__Given information__
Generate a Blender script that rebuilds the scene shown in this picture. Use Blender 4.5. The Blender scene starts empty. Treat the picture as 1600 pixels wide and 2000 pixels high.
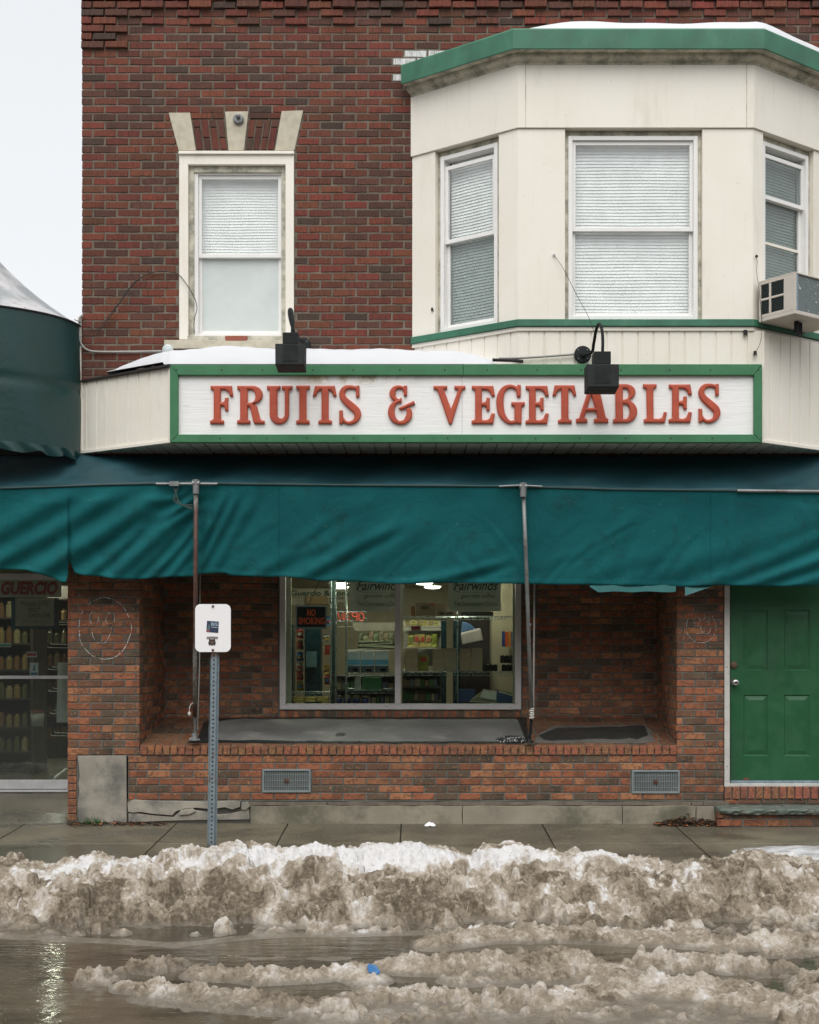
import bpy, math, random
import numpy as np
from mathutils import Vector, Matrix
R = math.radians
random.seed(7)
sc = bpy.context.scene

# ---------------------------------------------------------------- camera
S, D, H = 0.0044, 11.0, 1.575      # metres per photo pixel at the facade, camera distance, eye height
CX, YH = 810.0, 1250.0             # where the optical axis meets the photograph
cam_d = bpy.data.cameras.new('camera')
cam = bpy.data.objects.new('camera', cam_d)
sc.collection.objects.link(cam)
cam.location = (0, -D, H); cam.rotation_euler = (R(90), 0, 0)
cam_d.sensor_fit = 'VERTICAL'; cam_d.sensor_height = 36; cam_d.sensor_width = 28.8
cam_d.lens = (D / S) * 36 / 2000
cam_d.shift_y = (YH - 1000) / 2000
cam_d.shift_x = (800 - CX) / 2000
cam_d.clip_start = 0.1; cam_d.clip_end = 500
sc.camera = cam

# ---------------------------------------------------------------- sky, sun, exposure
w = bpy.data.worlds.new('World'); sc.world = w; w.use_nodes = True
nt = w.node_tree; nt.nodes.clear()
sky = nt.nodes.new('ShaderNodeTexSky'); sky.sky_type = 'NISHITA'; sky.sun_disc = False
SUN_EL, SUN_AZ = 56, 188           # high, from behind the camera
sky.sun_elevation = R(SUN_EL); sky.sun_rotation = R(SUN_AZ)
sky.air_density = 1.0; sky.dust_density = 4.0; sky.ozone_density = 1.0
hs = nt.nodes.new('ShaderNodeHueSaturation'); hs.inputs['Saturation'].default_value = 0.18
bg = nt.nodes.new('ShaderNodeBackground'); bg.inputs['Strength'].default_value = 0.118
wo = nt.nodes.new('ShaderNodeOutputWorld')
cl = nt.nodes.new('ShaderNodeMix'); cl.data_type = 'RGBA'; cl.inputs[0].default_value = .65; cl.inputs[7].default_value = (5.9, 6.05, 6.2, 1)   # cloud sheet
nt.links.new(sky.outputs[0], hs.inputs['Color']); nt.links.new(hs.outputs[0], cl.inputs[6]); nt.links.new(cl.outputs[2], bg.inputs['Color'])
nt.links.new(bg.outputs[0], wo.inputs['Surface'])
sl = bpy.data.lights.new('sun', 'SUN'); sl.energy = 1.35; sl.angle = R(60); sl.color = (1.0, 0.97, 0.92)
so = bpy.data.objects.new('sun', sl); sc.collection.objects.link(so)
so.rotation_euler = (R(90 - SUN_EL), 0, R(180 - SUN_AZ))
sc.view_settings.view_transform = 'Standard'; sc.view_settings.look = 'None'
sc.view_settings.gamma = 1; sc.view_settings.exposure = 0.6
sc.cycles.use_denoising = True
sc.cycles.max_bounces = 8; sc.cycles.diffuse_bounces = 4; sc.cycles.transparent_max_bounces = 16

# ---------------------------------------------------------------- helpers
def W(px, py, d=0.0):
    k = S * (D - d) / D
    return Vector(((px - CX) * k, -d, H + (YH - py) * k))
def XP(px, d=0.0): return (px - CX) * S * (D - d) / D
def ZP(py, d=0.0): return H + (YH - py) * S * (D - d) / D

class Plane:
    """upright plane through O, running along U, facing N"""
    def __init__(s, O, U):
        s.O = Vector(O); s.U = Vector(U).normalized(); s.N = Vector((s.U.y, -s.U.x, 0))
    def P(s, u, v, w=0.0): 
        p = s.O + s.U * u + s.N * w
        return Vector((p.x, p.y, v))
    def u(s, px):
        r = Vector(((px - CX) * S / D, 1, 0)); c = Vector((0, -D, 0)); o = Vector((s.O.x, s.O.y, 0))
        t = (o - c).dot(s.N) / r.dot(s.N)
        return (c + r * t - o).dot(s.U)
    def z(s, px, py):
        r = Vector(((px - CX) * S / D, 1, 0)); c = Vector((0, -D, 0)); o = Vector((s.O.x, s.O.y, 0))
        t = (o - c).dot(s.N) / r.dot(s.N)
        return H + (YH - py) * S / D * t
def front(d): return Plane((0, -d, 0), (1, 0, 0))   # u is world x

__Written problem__
Make a list of all lines in the data that contain "high".

__Reply__
Generate a Blender script that rebuilds the scene shown in this picture. Use Blender 4.5. The Blender scene starts empty. Treat the picture as 1600 pixels wide and 2000 pixels high.
SUN_EL, SUN_AZ = 56, 188           # high, from behind the camera